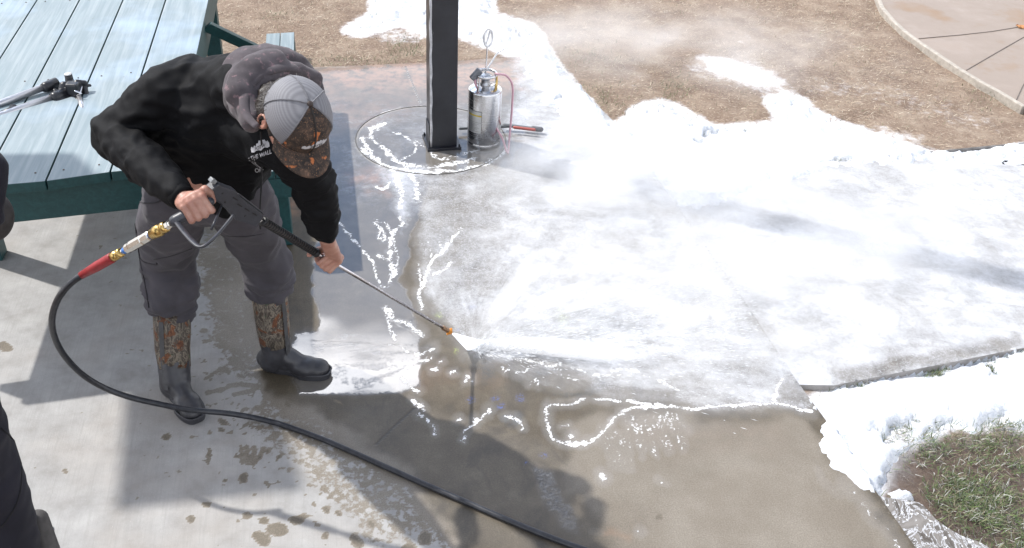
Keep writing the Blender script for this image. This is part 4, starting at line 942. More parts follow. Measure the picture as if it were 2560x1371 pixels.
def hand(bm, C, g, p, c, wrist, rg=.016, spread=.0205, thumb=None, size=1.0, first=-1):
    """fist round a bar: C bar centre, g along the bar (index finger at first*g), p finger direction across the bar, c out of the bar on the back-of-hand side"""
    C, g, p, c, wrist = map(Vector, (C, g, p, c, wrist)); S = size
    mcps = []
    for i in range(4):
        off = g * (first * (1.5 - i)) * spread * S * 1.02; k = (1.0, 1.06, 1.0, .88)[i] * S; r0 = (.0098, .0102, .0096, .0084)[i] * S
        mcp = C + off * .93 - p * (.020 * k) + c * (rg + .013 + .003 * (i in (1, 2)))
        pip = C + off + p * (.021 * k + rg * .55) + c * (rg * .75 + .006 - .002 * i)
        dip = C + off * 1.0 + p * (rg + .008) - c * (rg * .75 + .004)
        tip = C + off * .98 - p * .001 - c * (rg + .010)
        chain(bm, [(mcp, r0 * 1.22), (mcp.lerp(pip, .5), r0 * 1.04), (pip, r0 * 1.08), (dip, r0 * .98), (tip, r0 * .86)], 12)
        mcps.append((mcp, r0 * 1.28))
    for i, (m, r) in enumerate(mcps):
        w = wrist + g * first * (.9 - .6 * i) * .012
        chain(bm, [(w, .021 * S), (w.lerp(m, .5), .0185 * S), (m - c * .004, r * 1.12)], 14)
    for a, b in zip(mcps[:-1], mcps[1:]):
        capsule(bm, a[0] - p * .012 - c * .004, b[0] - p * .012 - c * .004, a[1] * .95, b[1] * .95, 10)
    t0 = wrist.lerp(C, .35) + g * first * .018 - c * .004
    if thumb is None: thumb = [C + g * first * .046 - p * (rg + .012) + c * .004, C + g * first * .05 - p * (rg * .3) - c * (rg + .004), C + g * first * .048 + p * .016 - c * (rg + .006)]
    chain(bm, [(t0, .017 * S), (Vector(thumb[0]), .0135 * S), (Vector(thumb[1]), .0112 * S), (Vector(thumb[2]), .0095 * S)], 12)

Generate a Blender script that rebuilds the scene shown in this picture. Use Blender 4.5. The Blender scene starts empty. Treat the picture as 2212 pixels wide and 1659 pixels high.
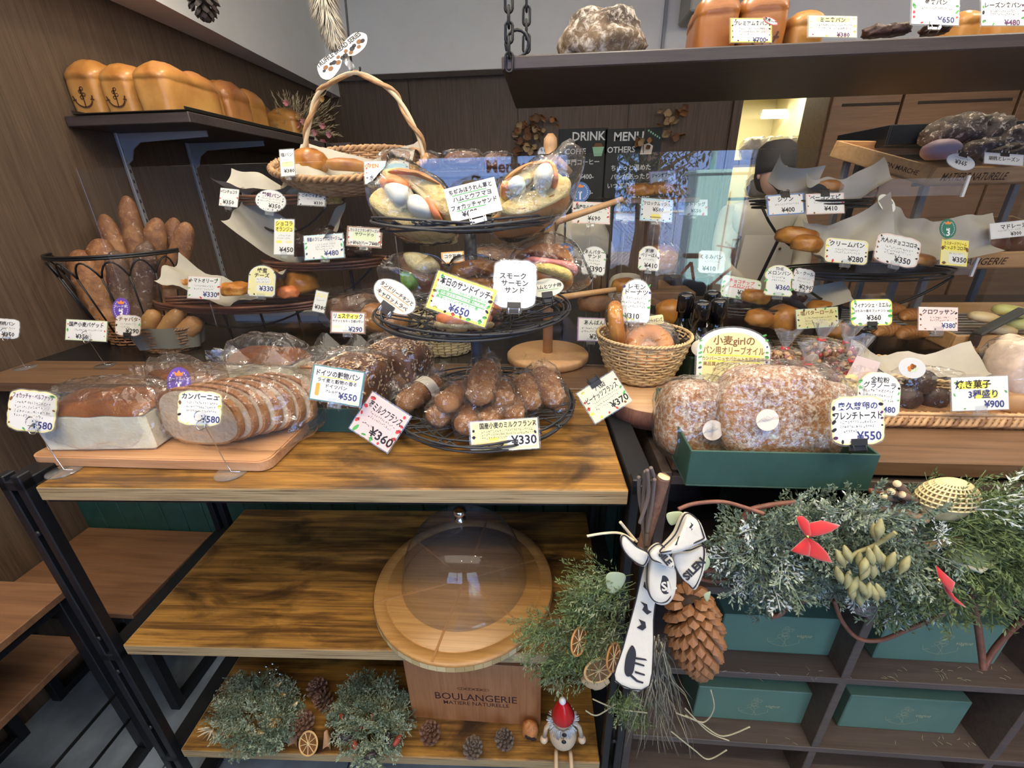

---

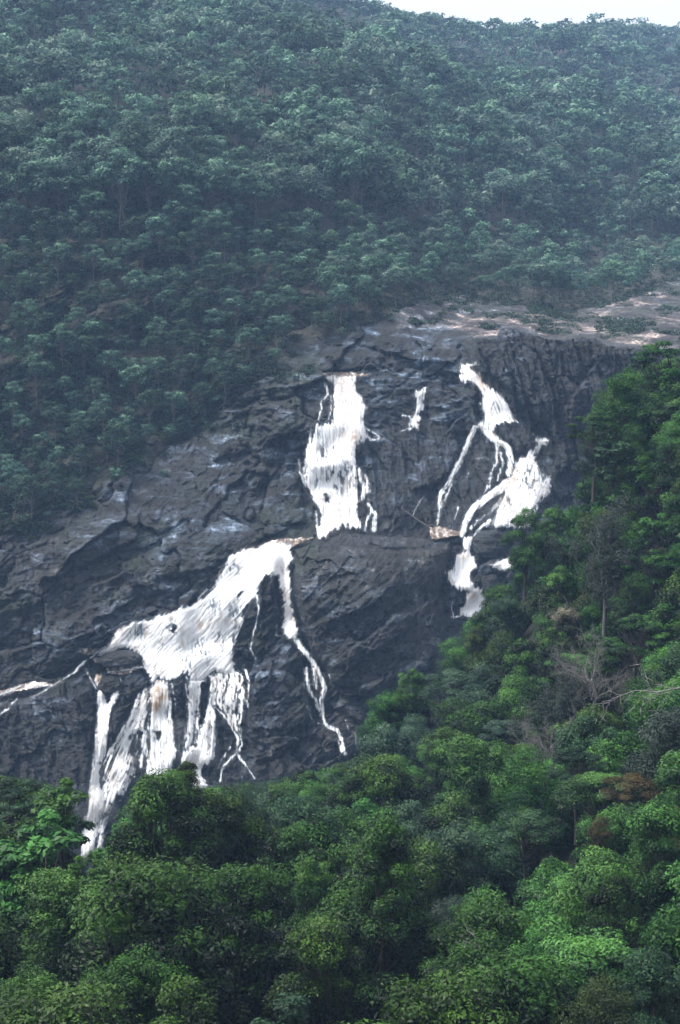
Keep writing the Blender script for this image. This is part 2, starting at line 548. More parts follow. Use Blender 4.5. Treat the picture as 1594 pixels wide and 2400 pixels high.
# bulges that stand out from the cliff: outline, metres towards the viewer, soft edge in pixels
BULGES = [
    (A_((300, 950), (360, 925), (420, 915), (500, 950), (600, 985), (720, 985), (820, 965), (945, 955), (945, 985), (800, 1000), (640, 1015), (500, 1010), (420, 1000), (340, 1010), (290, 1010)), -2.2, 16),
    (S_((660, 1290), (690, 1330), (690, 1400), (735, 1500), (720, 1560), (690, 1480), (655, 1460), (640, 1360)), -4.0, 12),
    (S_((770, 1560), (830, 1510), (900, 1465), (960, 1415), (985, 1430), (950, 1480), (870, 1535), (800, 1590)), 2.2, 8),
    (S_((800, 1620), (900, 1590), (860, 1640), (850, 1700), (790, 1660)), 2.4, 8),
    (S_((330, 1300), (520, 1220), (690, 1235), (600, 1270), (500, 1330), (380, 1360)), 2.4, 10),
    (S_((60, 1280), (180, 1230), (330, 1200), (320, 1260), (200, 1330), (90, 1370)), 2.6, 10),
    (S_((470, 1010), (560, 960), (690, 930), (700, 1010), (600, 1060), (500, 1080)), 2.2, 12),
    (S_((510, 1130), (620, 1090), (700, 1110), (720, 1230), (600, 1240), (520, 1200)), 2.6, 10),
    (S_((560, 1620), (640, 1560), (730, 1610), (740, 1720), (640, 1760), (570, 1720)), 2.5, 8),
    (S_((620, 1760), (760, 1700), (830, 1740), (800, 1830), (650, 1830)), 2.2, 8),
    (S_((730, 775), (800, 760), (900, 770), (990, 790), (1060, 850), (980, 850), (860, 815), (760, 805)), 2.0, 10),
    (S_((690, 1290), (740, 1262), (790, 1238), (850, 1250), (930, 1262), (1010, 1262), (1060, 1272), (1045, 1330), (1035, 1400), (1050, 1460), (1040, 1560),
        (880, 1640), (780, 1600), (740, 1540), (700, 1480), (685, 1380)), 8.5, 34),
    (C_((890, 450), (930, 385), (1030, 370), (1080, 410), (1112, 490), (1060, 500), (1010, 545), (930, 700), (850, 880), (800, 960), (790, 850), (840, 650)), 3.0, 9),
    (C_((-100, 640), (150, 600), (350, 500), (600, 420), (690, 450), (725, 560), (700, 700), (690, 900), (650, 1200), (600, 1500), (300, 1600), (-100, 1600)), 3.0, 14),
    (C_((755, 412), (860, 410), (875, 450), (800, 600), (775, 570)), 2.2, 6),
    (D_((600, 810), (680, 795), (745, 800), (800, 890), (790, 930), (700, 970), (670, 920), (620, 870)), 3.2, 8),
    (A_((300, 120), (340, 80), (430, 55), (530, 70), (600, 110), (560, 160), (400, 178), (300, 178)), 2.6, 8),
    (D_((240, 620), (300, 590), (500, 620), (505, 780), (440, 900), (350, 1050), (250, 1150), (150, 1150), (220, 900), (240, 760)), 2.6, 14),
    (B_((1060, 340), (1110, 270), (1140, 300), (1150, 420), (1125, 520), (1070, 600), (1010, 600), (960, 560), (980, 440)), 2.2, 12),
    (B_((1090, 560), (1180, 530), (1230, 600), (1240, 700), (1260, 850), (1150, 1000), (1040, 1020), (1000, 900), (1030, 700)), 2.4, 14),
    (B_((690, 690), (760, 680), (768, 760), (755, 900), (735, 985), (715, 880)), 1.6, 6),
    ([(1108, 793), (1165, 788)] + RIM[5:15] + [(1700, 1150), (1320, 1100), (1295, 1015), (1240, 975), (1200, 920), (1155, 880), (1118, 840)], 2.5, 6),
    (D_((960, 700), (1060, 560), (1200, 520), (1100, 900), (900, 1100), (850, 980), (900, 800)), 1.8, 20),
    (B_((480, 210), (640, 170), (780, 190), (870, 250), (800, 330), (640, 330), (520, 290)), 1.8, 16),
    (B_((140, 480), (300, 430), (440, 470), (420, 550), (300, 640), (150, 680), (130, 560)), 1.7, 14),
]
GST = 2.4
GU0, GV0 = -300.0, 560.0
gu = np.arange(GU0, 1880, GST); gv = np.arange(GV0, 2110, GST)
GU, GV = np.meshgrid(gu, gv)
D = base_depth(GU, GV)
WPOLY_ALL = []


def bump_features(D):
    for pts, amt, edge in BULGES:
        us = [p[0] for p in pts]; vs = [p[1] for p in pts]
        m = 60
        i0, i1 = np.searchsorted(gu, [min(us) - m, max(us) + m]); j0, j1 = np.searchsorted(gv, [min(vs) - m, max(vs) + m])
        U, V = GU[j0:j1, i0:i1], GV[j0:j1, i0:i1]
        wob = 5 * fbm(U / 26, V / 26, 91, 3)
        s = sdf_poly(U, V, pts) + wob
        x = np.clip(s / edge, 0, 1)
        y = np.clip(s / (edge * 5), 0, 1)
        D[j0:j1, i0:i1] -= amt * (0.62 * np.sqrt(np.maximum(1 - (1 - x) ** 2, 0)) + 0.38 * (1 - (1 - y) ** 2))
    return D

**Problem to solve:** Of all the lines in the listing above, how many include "writing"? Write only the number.

**Written response:** 2